What I've been reading

1. Sunil S. Amrith, Crossing the Bay of Bengal: The Furies of Nature and the Fortunes of Migrants.  Not thrilling, but a well-informed, readable book, full of good information, about a part of the world which is growing in importance rapidly.

2. Richard Bauckham, Jesus and the Eyewitnesses: The Gospels as Eyewitness Testimony.  This is a remarkably good, serious, detailed, and documented work on what we (possibly) know about the Gospels, if we read them through the lens of being eyewitness testimony.  Anyone interested in The New Testament should read this book.
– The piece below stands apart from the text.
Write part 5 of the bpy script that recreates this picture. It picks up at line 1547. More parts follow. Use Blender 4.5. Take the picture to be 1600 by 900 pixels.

3. Lara Feigel, The Love-Charm of Bombs: Restless Lives in the Second World War.  This book chronicles some fairly intense love affairs, albeit in an intellectual sort of way.

4. Jonathan Franzen, editor, The Kraus Project.  The Karl Kraus texts in German are energetically written, but one remembers how cantankerous and idiosyncratic he was.  The Kraus translated into English doesn’t work and probably the works are untranslatable.  The Franzen in English is cringe-worthy.  The Michael Hofmann review in TNYRB is one of the best book reviews I have read, ever, gated here.

Arrived in my pile are:

5. Brigitte Granville, Remembering Inflation, and

6. Dwight H. Perkins, East Asian Development: Foundations and Strategies.